In definitiva, l’interessato, quando il 4 luglio 2001 aveva presentato una nuova domanda di concessione edilizia, con modificazione in senso riduttivo del precedente progetto, era a conoscenza della illegittimità in parte qua dello strumento urbanistico e della impossibilità di ottenere la concessione edilizia così come richiesta. Invece di attendere l’adozione di un provvedimento negativo ha, quindi, preferito presentare una nuova domanda di concessione edilizia ed in tale data, ad avviso del Collegio, si era, in definitiva, verificato il danno lamentato, per cui da tale data era iniziato a decorrere il termine quinquennale di prescrizione.

Per cui quando il ricorso è stato proposto (cioè il 12 ottobre 2007) il diritto al risarcimento dei danni si era già prescritto.

La richiesta di condanna del Comune al risarcimento dei danni derivanti dal fatto che non il ricorrente non aveva potuto ottenere un titolo abilitativo in conformità al vigente strumento urbanistico deve, pertanto, essere respinta.

4. – Rimane, per concludere, da esaminare la richiesta di condanna dei danni derivanti al ricorrente dal tardivo rilascio della concessione edilizia. Tale domanda, come già detto, era stata presentata il 4 luglio 2001, mentre la concessione edilizia era stata assentita 17 ottobre 2002.

Anche tale richiesta non può essere accolta.

Basta, invero, al riguardo richiamare – come questa stessa Sezione ha recentemente già avuto modo di chiarire con sentenza 12 gennaio 2011, n. 47 – l’innovativa e restrittiva disciplina prevista dal Codice del processo amministrativo, che all’articolo 30, comma terzo, esclude il risarcimento dai danni "che si sarebbero potuti evitare usando l’ordinaria diligenza, anche attraverso l’esperimento degli strumenti di tutela previsti".

Nel caso in esame, invero, la parte ricorrente non ha certo utilizzato tutti gli strumenti di tutela previsti dalla normativa all’epoca vigente per ottenere una sollecita definizione della pratica edilizia in questione: non risulta, infatti, che la parte ricorrente si sia in alcun modo attivata per chiedere un intervento sostitutivo in relazione alla predetta inerzia del Comune a provvedere con sollecitudine sulla domanda presentata.

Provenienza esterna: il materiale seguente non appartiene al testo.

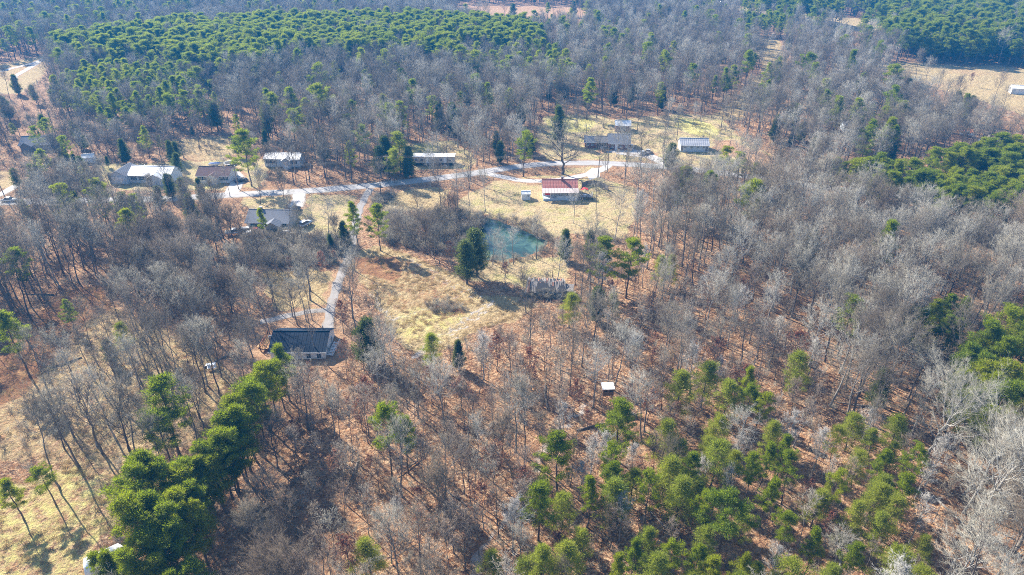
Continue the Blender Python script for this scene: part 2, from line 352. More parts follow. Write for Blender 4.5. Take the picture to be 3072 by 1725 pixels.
# ------------------------------------------------------------------ ground sheet
def build_ground():
    ys = [18.0]
    while ys[-1] < 780: ys.append(ys[-1]+max(.75, ys[-1]*.0055))
    ys = np.array(ys); nu = 430; us = np.linspace(-1, 1, nu)
    Y = np.repeat(ys[:, None], nu, 1); X = us[None, :]*(70+.80*Y)
    jx = X+1.6*wav(X, Y, .35)+.8*wav(X, Y, 1.1, 2); jy = Y+1.6*wav(X, Y, .33, 4)+.8*wav(X, Y, 1.05, 1)
    def mask(*pgs):
        m = np.zeros(X.shape)
        for p in pgs: m = np.maximum(m, inpoly(jx, jy, p).astype(float))
        for _ in range(2):
            q = np.pad(m, 1, mode='edge'); m = (q[1:-1, 1:-1]*2+q[:-2, 1:-1]+q[2:, 1:-1]+q[1:-1, :-2]+q[1:-1, 2:])/6
        return m
    straw = np.maximum(mask(MEADOW, FIELD_R, STRIP_R, MIDF, TRI, FIELD_LL, CUT_R, FIELD_L, YARD_MID), .56*mask(MEAD_LB, SPARSE_L))
    lawn = mask(LAWN_RED, LAWN_L, ISLAND, poly([(1150, 640), (1420, 645), (1440, 700), (1390, 730), (1180, 700)]), YARD_LONG, YARD_B, YARD_TR)
    dirt = mask(DIRT_R, CLEAR_T, YARD_BLUE)
    for pl, w in ROADS:
        d = seg_dist(jx, jy, pl); dirt = np.maximum(dirt, np.clip(1-(d-w*.5)/2.2, 0, 1)*.75)
    ruts = np.zeros(X.shape)
    for a, b in TRACKS:
        pl = line([a, b]); straw_t = seg_dist(jx, jy, pl); ruts = np.maximum(ruts, np.clip(1.2-straw_t/.7, 0, 1)*.62)
    # woodland trail lower centre
    trail = line([(1780, 1200), (1720, 1260), (1640, 1330), (1590, 1430), (1560, 1500), (1490, 1600), (1430, 1690), (1390, 1760)])
    gravel = np.maximum(ruts, np.clip(1-seg_dist(jx, jy, trail)/1.4, 0, 1)*.65)
    rust = mask(ROUGH_L, poly([(1080, 765), (1150, 760), (1165, 785), (1100, 795)]), poly([(890, 650), (1000, 640), (1010, 700), (900, 690)]))
    pc = np.concatenate([POND, POND[:1]]); rust_p = np.clip(1.25-seg_dist(jx, jy, pc)/2.6, 0, 1)*.72*(wav(X, Y, .4, 2) > -.5)
    rust = np.maximum(rust, rust_p); rust = np.maximum(rust, .43*mask(poly([(890, 650), (1040, 650), (1150, 700), (1200, 755), (1010, 790), (920, 740)])))
    bright = mask(poly([(1000, 780), (1090, 760), (1200, 790), (1110, 860), (1000, 860)]), MEAD_LB)*.47
    bright = np.maximum(bright, mask(BRIGHT_1, BRIGHT_2, poly([(490, 455), (530, 445), (560, 465), (520, 475)]), poly([(1000, 365), (1090, 360), (1100, 385), (1010, 388)])))
    rd = np.full(X.shape, 1e9)
    for pl, w in ROADS: rd = np.minimum(rd, seg_dist(X, Y, pl)-w/2)
    soft = np.clip(rd/6-.3, 0, 1)
    Z = -(.22+.22*wav(X, Y, .21)+.12*wav(X, Y, .8, 3))*soft
    Z -= np.maximum(0, .10*wav(X, Y, 2.1, 1))*soft
    pm = inpoly(X, Y, POND).astype(float); q = np.pad(pm, 1, mode='edge'); pm = (q[1:-1, 1:-1]*2+q[:-2, 1:-1]+q[2:, 1:-1]+q[1:-1, :-2]+q[1:-1, 2:])/6
    Z = Z*(1-pm)-1.5*pm
    ny = len(ys); V = np.stack([X, Y, Z], -1).reshape(-1, 3)
    i = np.arange(ny-1)[:, None]*nu+np.arange(nu-1)[None, :]
    F = np.stack([i, i+1, i+nu+1, i+nu], -1).reshape(-1, 4)
    # outer skirt out to the horizon
    b = len(V); BIG = 4000.0
    ext = np.array([(-BIG, -BIG, -.1), (BIG, -BIG, -.1), (BIG, BIG, -.1), (-BIG, BIG, -.1)])
    c00, c10, c01, c11 = 0, nu-1, (ny-1)*nu, ny*nu-1
    V = np.concatenate([V, ext])
    front = [b, b+1]+[k for k in range(nu-1, -1, -1)]; right = [b+1, b+2]+[r*nu+nu-1 for r in range(ny-1, -1, -1)]
    back = [b+2, b+3]+[(ny-1)*nu+k for k in range(nu)]; left = [b+3, b]+[r*nu for r in range(ny)]
    me = np_mesh('ground', V, [F]+[np.array([p]) for p in (front, right, back, left)], [M['ground']])
    for nm, (a, bb, c) in (('cover', (straw, lawn, dirt)), ('cover_more', (gravel, rust, bright))):
        at = me.attributes.new(nm, 'FLOAT_COLOR', 'POINT')
        arr = np.zeros((len(V), 4), np.float32); arr[:, 3] = 1
        for k, m in enumerate((a, bb, c)): arr[:b, k] = m.ravel()
        at.data.foreach_set('color', arr.ravel())
    g = link('ground', me); tag(g, 'leaf littered woodland floor with tan meadows and lawns', kind='structure')
build_ground()

def road_strip(name, pl, w, mat, z, label, rag=.25, step=2.0):
    pts = [np.array(pl[0])]
    for a, b in zip(pl[:-1], pl[1:]):
        n = max(1, int(np.hypot(*(b-a))/step))
        for k in range(1, n+1): pts.append(a+(b-a)*k/n)
    p = np.array(pts)
    for _ in range(3): p[1:-1] = (p[:-2]+2*p[1:-1]+p[2:])/4
    t = np.gradient(p, axis=0); t /= np.linalg.norm(t, axis=1)[:, None]+1e-9; nrm = np.stack([-t[:, 1], t[:, 0]], 1)
    rng = np.random.default_rng(int(w*100)+len(p)); n = len(p)
    cols = [-.5, -.36, -.2, 0, .2, .36, .5]; V = []; nc = len(cols)
    for c in cols:
        e = (rng.normal(0, rag, n) if abs(c) == .5 else np.zeros(n))
        q = p+nrm*(c*w+e)[:, None]; V.append(np.concatenate([q, np.full((n, 1), z+(.05 if abs(c) < .5 else 0))], 1))
    V = np.stack(V, 1).reshape(-1, 3); i = np.arange(n-1)[:, None]*nc+np.arange(nc-1)[None, :]
    F = np.stack([i, i+1, i+nc+1, i+nc], -1).reshape(-1, 4)
    me = np_mesh(name, V, [F], [mat]); at_ = me.attributes.new('wheel_wear', 'FLOAT', 'POINT')
    at_.data.foreach_set('value', np.tile(np.array([-.9, -.1, 1, -.35, 1, -.1, -.9], np.float32), n)); o = link(name, me); tag(o, label, kind='structure'); return o
road_strip('road', ROAD, 5.4, M['asphalt'], .030, 'pale grey country road crossing the whole scene', .12)
road_strip('driveway', DRIVE, 2.6, M['gravel'], .018, 'gravel driveway running from the road down to the blue roofed house', .22)
road_strip('driveway', DRIVE2, 3.4, M['concrete'], .022, 'white looping driveway behind the red roofed house', .15)
road_strip('driveway', DRIVE3, 5.5, M['concrete'], .020, 'pale driveway curving up to the brick house', .4)
road_strip('driveway', DRIVE4, 4.5, M['concrete'], .024, 'short pale driveway to the grey roofed house', .2)
road_strip('driveway', DRIVE5, 5.2, M['concrete'], .026, 'white driveway beside the brown roofed house', .3)
road_strip('path', PATH1, 3.4, M['concrete'], .020, 'straight pale lane by the left edge of the road', .15)
road_strip('path', PATH2, 2.6, M['gravel'], .020, 'dirt track among the pines at far left', .25)
road_strip('path', PATH3, 3.6, M['concrete'], .020, 'distant lane along the top left field', .2)
road_strip('path', PATH4, 3.2, M['concrete'], .028, 'white hooked driveway in the top left field', .2)
road_strip('path', PATH5, 2.2, M['gravel'], .014, 'pale dirt track left of the driveway', .3)
def pad(name, pts, mat, z, label):
    p = poly(pts, 0, False); mb = MB(); n = len(p)
    mb.add([(a, b, z) for a, b in p]+[(a, b, z-.4) for a, b in p], [tuple(range(n))]+[(i, (i+1) % n, n+(i+1) % n, n+i) for i in range(n)])
    o = mb.build(name, mat); tag(o, label, kind='structure'); return o
pad('driveway', [(1775, 505), (1798, 503), (1800, 530), (1770, 540), (1755, 520)], M['concrete'], .036, 'white concrete parking pad on the looping driveway')
pad('parking_pad', [(1840, 447), (1960, 462), (1950, 475), (1850, 462)], M['concrete'], .016, 'pale parking area in front of the brick house')
def build_water():
    c = POND.mean(0); mb = MB(); p = c+(POND-c)*1.03; n = len(p)
    sm = []
    for i in range(n):
        a, b = p[i], p[(i+1) % n]; z, d = p[i-1], p[(i+2) % n]
        for k in range(5):
            t = k/5.0
            sm.append(.5*((2*a)+(-z+b)*t+(2*z-5*a+4*b-d)*t*t+(-z+3*a-3*b+d)*t**3))
    mb.add([(a, b, -.62) for a, b in sm], [tuple(range(len(sm)))])
    o = mb.build('pond_water', M['water']); tag(o, 'green farm pond below the red roofed house', kind='structure')
build_water()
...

5. – Alla luce delle suesposte considerazioni il ricorso in esame deve, conseguentemente, essere respinto.

Sussistono, tuttavia, in relazione alla complessità della normativa applicabile alla fattispecie e delle questioni interpretative che tale normativa pone, giuste ragioni per disporre la totale compensazione tra le parti delle spese e degli onorari di giudizio.
P.Q.M.

Il Tribunale Amministrativo Regionale per l’Abruzzo Sezione staccata di Pescara (Sezione Prima)

definitivamente pronunciando sul ricorso, come in epigrafe proposto, lo respinge.

Spese compensate.

Ordina che la presente sentenza sia eseguita dall’autorità amministrativa.

Testo non ufficiale. La sola stampa del bollettino ufficiale ha carattere legale.